The other part of the business is in Kansas where all of the modern exploration tools are being applied to the hunt for new fields where drilling by others in surrounding leases is coming up with wells that are flowing at 500 bopd.

As it is now, AusTex holds 7.4 million barrels of proved and probable oil equivalent reserves (95 per cent of its revenue is from oil), with a new estimate likely to be released in September.

The North American market currently values proved and probable onshore oil reserves at somewhere between $US12-$US15 a barrel in the ground. So that would be something upwards of $US88 million for AusTex's 7.4 million barrels of oil equivalent.

But in this market, valuations stick pretty closely to the historic cost of the investment made to establish the business, which in AusTex's case is about $A30 million. That valuation gap is why US groups have been sniffing around.

Assuming it gets to its 500 bopd target by the end of the year, there is a real chance that AusTex could get some takeover attention in the new year. On Friday the stock closed 1 per cent higher at 14¢ for a market value of $28 million.

GARIMPEIRO has mentioned Hawkley Oil & Gas Limited (ASX: HOG) and its gas/condensate (light oil) ambitions in Ukraine's Dnieper Donets basin and now notes that the shares popped 1.5¢ higher on Friday to 13.5¢.

The price rise was in anticipation of some decent results to come from the Sorochynska-201 well in the days ahead. At last report the well was approaching its target depth and the company will soon be in a position to test the target zone.

The well's target zone averaged a daily flow, over two years, of 4.1 million cubic feet of gas and 150 barrels of condensate in a nearby well that was shut in because of mechanical issues by previous operators.

Should this well match that sort of flow, Hawkley could well be on its way to something bigger than its current market capitalisation suggests, given gas prices in Ukraine are north of $US7 a thousand cubic feet.

COULD a four-way tussle be unfolding for control of Exco Resources (ASX: EXS) - or at least its Cloncurry copper project (CCP)?

As previously mentioned in Garimpeiro, the pot first got stirred when Exco raised $4.9 million from the placement of 5 per cent of its shares with the Singapore-based, and Chinese-connected, Sin-Tang Development.
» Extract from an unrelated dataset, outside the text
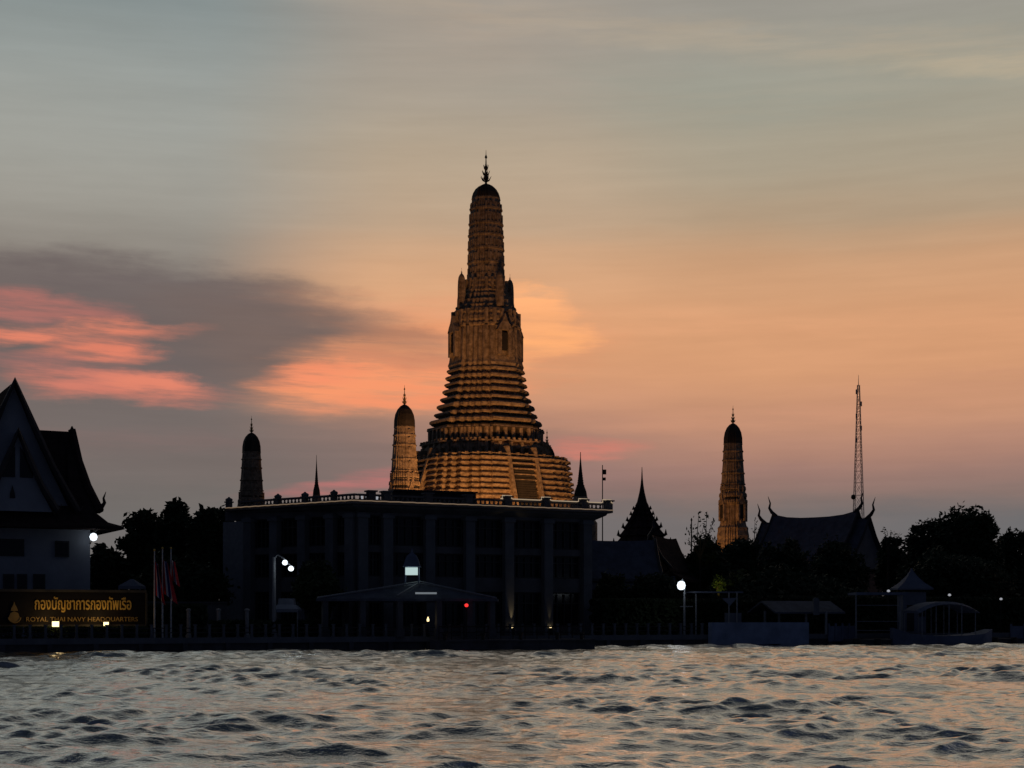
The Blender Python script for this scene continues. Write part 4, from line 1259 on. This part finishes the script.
for a, b in ((-1, -1), (1, -1), (1, 1), (-1, 1)):
    m = MB(); m.tube([(c.x + a * hwm(z) * .72, c.y + b * hwm(z) * .72, z) for z in (zb, zz(520, D), zt_)], [.08, .075, .06], 5); m.build('leg', M['steel'], rt)
zs = [zb]
while zs[-1] < zt_ - 1: zs.append(zs[-1] + max(1.6, hwm(zs[-1]) * 2.3))
zs[-1] = zt_
m = MB(); cor = ((-1, -1), (1, -1), (1, 1), (-1, 1))
for i in range(len(zs) - 1):
    z0_, z1_ = zs[i], zs[i + 1]
    for j in range(4):
        a, b = cor[j], cor[(j + 1) % 4]
        p0 = (c.x + a[0] * hwm(z0_) * .72, c.y + a[1] * hwm(z0_) * .72, z0_); p1 = (c.x + b[0] * hwm(z0_) * .72, c.y + b[1] * hwm(z0_) * .72, z0_)
        q0 = (c.x + a[0] * hwm(z1_) * .72, c.y + a[1] * hwm(z1_) * .72, z1_); q1 = (c.x + b[0] * hwm(z1_) * .72, c.y + b[1] * hwm(z1_) * .72, z1_)
        m.tube([p0, p1], .035, 4); m.tube([p0, q1], .03, 4); m.tube([p1, q0], .03, 4)
m.build('lattice', M['steel'], rt)
m = MB(); m.tube([(c.x, c.y, zt_ - .3), (c.x, c.y, zt_ + 2.2)], [.09, .03], 5)
m.build('tip', M['steel'], rt)
for z in range(5):
    m = MB(); m.box((c.x + (.5 if z % 2 else -.5), c.y - .3, zt_ - 1.5 - z * 2.6), (.3, .3, 1.0)); m.build('aerial', M['steel'], rt)
m = MB(); dz_ = zz(497.5, D); m.lathe((c.x - 6.6 * k, c.y - 1.5, dz_ - .55), [(.1, 0), (.42, .12), (.55, .5), (.42, .95), (.1, 1.08)], 12); m.tube([(c.x - 6.6 * k, c.y - 1.4, dz_), (c.x - 3.5 * k, c.y - .6, dz_)], .1, 5); m.build('dish', M['iron'], rt)


# ------------------------------------------------------------------ trees
def tree(px, D, wpx, ytop, ybot, label, seed, n=8000, m_=None, clumps=54, leaf=.40, name='dark_tree', flat=.8):
    r_ = random.Random(seed)
    c = V2(px, D); rw = wpx / 2 / F * D; z1 = zz(ytop, D); z0 = max(GZ + .6, zz(ybot, D))
    root = thing(name, label, 'tree', (c.x, c.y, GZ), 'dark trees along the far bank')
    tk = MB(); cr_ = MB()
    zf = z0 + (z1 - z0) * .3
    tk.tube([(c.x, c.y, GZ - .2), (c.x + .1, c.y, GZ + (zf - GZ) * .5), (c.x - .1, c.y + .1, zf), (c.x + .2, c.y, z0 + (z1 - z0) * .75)], [.34, .26, .2, .06], 8)
    z1 += .13 * (z1 - z0); zm, rh = (z0 + z1) / 2, (z1 - z0) / 2
    cs = []
    for i in range(clumps):
        while True:
            v = Vector((r_.uniform(-1, 1), r_.uniform(-1, 1), r_.uniform(-1, 1)))
            if .25 < v.length < 1: break
        v = v * (.52 + .36 * r_.random())
        cs.append((Vector((c.x + v.x * rw, c.y + v.y * rw * flat, zm + v.z * rh)), r_.uniform(.20, .38) * min(rw, rh * 1.2)))
    for cc, rr in cs[:12]:
        tk.tube([(c.x, c.y, zf - .3), (c.x + (cc.x - c.x) * .45, c.y + (cc.y - c.y) * .45, zf + (cc.z - zf) * .6), cc], [.13, .08, .02], 5)
    tk.build('trunk', M['bark'], root)
    per = n // clumps
    for cc, rr in cs:
        for _ in range(per):
            d_ = Vector((r_.gauss(0, 1), r_.gauss(0, 1), r_.gauss(0, .8))).normalized() * rr * (r_.random() ** .45) * r_.choice((1, 1, 1, 1.25))
            p = cc + d_; s_ = leaf * r_.uniform(.6, 1.2) * (1.35 - .7 * min(1, d_.length / rr))
            if p.z < GZ + .1: p.z = GZ + .1 + r_.random() * .4
            d1 = Vector((r_.gauss(0, 1), r_.gauss(0, 1), r_.gauss(0, .7))).normalized(); d2 = d1.orthogonal().normalized()
            cr_.add([p - d1 * s_, p + d2 * s_ * .55, p + d1 * s_, p - d2 * s_ * .55], [(0, 1, 2, 3)])
    for _ in range(n // 4):
        v = Vector((r_.gauss(0, 1), r_.gauss(0, 1), r_.gauss(0, 1))).normalized() * r_.random() ** .4 * .86
        p = Vector((c.x + v.x * rw, c.y + v.y * rw * flat, zm + v.z * rh * .95)); s_ = leaf * r_.uniform(.5, 1.1)
        d1 = Vector((r_.gauss(0, 1), r_.gauss(0, 1), r_.gauss(0, .7))).normalized(); d2 = d1.orthogonal().normalized()
        cr_.add([p - d1 * s_, p + d2 * s_ * .55, p + d1 * s_, p - d2 * s_ * .55], [(0, 1, 2, 3)])
    o = cr_.build('crown', m_ or M['leaf'], root)
    return root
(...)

Sin-Tang also got an agreement under which it could negotiate to acquire an interest in the CCP, as well as provide debt financing for its development.

The Sin-Tang deal cut across talks that Exco has had with Xstrata in the last five years about ore from a development of the CCP going to Xstrata's Ernest Henry treatment plant. So we now have Sin-Tang and Xstrata on high alert from here on in. The same can be said for Exco's biggest shareholder with its 20 per cent holding and its own big time copper ambitions in the region, Ivanhoe Australia.

The fourth player in all this has yet to declare their hand.

But based on volumes in Exco shares last week, we could be seeing a substantial shareholder notice early this week. We're told we will all find interesting the name behind last week's buying.